Para o bem e para o mal, com segurança do ato ou não, é incomum jornalistas ultrapassarem as reais ou presumidas opiniões e posições desejadas para o jornal, a TV e o rádio pelas respectivas cúpulas. Mas há transgressões e transgressões.
Sou, por exemplo, uma prova (ainda) viva, entre muitas, de que censura é inconciliável com os cânones da Folha. Já foi observado por inúmeros leitores, no entanto, que determinados comentaristas não são chamados à Primeira Página, ou o são rarissimamente. Embora possam ter frequente presença entre os mais lidos, no jornal e na internet.
Entre estes autores, em comum, a crítica ao conservadorismo, ao neoliberalismo, às fraquezas morais e à política no Judiciário e no Ministério Público, matéria-prima dos admirados comentários de Conrado Hübner Mendes e Celso Rocha de Barros. A discriminação é censura. É, no caso, autoritarismo clandestino, porque imposto onde é repudiado por princípio. Perde o jornal.
A procedência do editorial “Jair Rousseff” pode ter sido, também, o abuso de função. Como pode ter sido um aprofundamento, no pior rumo, da queda de asa para a direita introduzida ainda por Otavio Frias Filho. Se a Folha não esclarecer, o tempo, e não muito, o fará. Seja como for, não é, não pode ser próprio de um jornal, e deste nem como hipótese, o presente de maquiar a miséria humana de Bolsonaro juntando-lhe o nome ao de uma vida de dignidade que ninguém pôde atingir —Dilma Rousseff.

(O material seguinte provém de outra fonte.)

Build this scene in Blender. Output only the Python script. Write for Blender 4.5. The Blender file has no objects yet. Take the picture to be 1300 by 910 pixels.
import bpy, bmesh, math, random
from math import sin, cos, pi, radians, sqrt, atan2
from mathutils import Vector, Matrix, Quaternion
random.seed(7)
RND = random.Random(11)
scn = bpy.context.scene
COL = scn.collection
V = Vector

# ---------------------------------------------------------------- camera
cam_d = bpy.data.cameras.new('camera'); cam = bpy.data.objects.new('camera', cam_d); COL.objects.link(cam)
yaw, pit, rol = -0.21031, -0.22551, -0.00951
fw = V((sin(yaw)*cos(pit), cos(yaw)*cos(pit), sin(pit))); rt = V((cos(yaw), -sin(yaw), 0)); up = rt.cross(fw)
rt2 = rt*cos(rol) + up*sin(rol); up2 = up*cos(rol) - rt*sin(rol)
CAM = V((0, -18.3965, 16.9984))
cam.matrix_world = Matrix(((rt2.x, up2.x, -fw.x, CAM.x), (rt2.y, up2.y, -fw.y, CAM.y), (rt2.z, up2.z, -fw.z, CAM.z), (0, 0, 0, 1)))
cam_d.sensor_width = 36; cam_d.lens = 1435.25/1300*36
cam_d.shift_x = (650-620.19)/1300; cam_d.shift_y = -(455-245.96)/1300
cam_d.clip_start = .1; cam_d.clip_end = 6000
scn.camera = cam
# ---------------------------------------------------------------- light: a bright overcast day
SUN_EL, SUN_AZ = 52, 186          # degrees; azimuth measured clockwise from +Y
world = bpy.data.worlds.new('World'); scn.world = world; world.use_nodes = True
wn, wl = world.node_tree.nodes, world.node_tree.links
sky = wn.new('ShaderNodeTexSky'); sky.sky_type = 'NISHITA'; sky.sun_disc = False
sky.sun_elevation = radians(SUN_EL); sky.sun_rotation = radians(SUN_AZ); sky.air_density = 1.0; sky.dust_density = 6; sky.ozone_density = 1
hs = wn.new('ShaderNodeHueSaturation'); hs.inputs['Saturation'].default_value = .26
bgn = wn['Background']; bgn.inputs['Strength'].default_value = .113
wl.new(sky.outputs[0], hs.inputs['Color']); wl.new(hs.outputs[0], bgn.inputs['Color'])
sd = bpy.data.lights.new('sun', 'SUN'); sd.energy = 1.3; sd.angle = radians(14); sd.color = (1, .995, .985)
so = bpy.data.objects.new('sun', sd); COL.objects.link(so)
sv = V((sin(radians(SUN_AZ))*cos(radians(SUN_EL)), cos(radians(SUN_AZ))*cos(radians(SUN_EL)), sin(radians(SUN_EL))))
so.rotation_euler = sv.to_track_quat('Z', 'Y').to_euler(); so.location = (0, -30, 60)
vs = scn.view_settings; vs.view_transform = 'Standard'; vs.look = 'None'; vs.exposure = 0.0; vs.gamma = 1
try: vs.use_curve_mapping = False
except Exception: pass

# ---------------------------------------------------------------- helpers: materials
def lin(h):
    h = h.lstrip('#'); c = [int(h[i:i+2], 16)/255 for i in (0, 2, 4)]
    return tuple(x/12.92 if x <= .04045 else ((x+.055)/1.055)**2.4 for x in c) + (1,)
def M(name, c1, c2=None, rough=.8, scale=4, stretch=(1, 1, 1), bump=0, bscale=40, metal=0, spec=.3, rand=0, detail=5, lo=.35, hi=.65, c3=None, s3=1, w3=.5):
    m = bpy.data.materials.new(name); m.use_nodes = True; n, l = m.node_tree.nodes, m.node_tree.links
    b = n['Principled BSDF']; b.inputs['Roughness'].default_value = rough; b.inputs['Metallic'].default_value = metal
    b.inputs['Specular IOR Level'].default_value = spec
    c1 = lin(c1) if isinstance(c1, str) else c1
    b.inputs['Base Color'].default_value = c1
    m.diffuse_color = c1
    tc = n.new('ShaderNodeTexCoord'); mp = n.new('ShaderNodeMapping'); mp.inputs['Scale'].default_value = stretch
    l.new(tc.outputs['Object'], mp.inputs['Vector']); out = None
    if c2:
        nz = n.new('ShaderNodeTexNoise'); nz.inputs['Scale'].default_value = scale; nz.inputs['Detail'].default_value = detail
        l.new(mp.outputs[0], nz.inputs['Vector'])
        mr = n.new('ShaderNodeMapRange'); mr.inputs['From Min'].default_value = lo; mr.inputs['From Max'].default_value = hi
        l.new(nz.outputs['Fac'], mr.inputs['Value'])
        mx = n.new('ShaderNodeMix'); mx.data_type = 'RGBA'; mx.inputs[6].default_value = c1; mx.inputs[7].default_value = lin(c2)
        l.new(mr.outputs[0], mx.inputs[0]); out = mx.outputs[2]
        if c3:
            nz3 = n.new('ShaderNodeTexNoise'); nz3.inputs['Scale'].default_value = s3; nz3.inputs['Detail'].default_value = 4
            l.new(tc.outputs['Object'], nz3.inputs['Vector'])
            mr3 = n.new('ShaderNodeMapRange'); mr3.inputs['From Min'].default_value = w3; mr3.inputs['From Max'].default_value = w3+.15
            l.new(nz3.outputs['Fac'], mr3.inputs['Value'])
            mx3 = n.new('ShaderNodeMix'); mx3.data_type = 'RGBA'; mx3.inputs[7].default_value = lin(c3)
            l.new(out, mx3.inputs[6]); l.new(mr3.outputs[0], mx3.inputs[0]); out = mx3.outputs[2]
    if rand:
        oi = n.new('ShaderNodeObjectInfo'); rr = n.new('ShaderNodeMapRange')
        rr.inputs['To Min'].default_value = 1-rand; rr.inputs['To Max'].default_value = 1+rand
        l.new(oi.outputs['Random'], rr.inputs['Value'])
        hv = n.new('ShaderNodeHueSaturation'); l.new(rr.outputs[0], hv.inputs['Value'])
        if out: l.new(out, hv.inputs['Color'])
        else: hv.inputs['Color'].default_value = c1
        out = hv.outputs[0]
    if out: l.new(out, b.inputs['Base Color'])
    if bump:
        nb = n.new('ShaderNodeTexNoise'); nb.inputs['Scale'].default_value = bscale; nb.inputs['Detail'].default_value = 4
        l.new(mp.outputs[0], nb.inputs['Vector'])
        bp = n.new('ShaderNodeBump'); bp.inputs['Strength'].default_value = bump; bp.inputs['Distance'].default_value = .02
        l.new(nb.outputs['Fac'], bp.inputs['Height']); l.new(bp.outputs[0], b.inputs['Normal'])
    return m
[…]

Por isso, peço licença a Cristina Serra para subscrever o bravo e brilhante artigo em que situa Dilma, Bolsonaro e o editorial nos termos justos e merecidos. Estendo o pedido a Conrado Hübner Mendes e a Nelson Barbosa, que apontou as imprecisões do editorial para servir ao seu título. Assim como o editorial será, são artigos para a história. Aos quais se junta a excelente carta da própria Dilma Rousseff à Folha.
Mas não se pode ignorar — nem entender, creio — o que se passa para que seja o mesmo jornal no erro ignominioso daquele título e na ética impecável da publicação, em suas íntegras, dos artigos de reprovação enérgica e sem concessão.